Cheol-Sung Lee (이철승)

Nearly all advanced industrial societies suffer from declining fertility and increasing immigration. What are the impacts of declining fertility and increasing immigrants on the welfare states? How do the welfare regimes, especially under dualized labor markets, handle these double movements? How do these double movements affect partisan politics in these societies? Do there exist different fertility-immigration-welfare regimes? How do they handle these changes differently?

 

To answer these questions, this book project seeks to explore how fertility crisis and immigration shape the welfare regimes and how the welfare regimes respond to these double movements. Especially, the project focuses on conservative welfare regimes including South Korea in which insider vs. outsider conflicts under dualized labor markets have emerged along with the welfare state development. In this type of countries, the welfare state is either underdeveloped or dualistic based on labor market status. In underdeveloped welfare states with relatively high fertility rates, immigration does not affect median voters’ core criteria of party preferences. Parties do not have clear agendas for immigration yet. However, in countries with serious low fertility issues and rapidly aging population (e.g. Taiwan and S.Korea), immigration emerges as an alternative source of labor supply. In these countries, the state typically does not impose strict barriers against immigrant work forces, and underdeveloped welfare states do not pose a serious concern for the exploitation of the existing system by immigrants. Rather, in these countries, dualistic labor markets in couple of immigration lead to a more serious perpetuation and reinforcement of insider-outsider problem. The influx of immigrants into low-wage labor market especially in service sector exerts downward pressure on both unskilled, non-standard native workers’ wages. Furthermore, their ineligibility for social welfare system (due to their status as ‘non-standard workers’) further jeopardizes both native non-standard and competing immigrant workers’ living standards during their old ages or unemployment. Therefore, in these societies, dualistic labor market will be further reinforced due to immigration.

 

The study further investigates how these double movements could be interwoven with inter-generational politics. As extremely low fertility rates have not been compensated by immigration, in this type of fertility-immigration regime, social insurance systems become in jeopardy due to increasing generational conflicts due to increasingly higher burden of contribution for younger generations. Younger generations may be enticed by right-wing parties’ ‘individualized solutions’ based on private market in couple with retrenchment in traditional social insurance schemes. Older generations will attempt to defend their ‘turns’ as beneficiaries of ‘un-funded systems’, thereby supporting political parties that best defend their (promised) social benefits.
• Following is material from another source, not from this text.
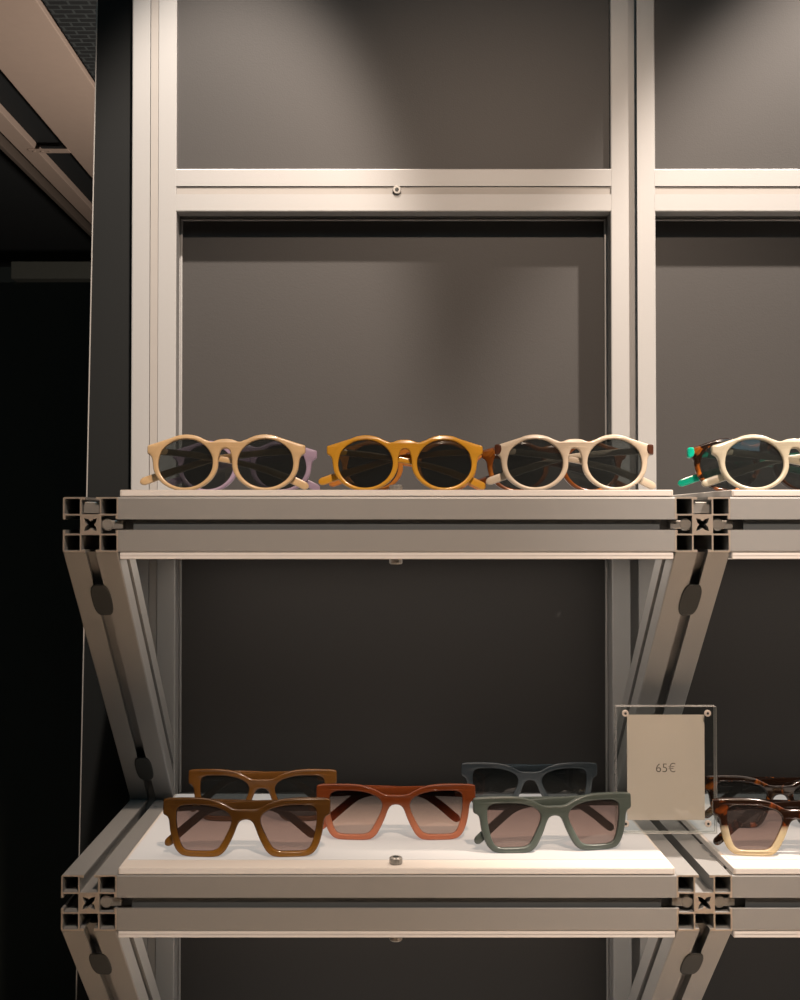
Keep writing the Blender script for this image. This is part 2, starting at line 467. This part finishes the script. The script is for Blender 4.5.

Also, younger generations on the verge of entering labor markets may be intimidated by increasing immigration, while older generations occupying labor market insider positions are less likely threatened by the same pressure. Therefore, double movements may not only exacerbate the existing insider-outsider conflict, but also engender inter-generational conflicts.

 

The study will attempt to propose new theoretical models to explain how two newly emerging structural changes of our time - declining fertility and increasing immigration, shape welfare regimes and labor market institutions, and further investigate how such transformation incur new inter-generational conflicts, thereby transforming the social base of partisan politics.

 

The project will help both scholarly and policy communities better respond to fertility crisis and the influx of immigration by way of better configured social policies and political coordination.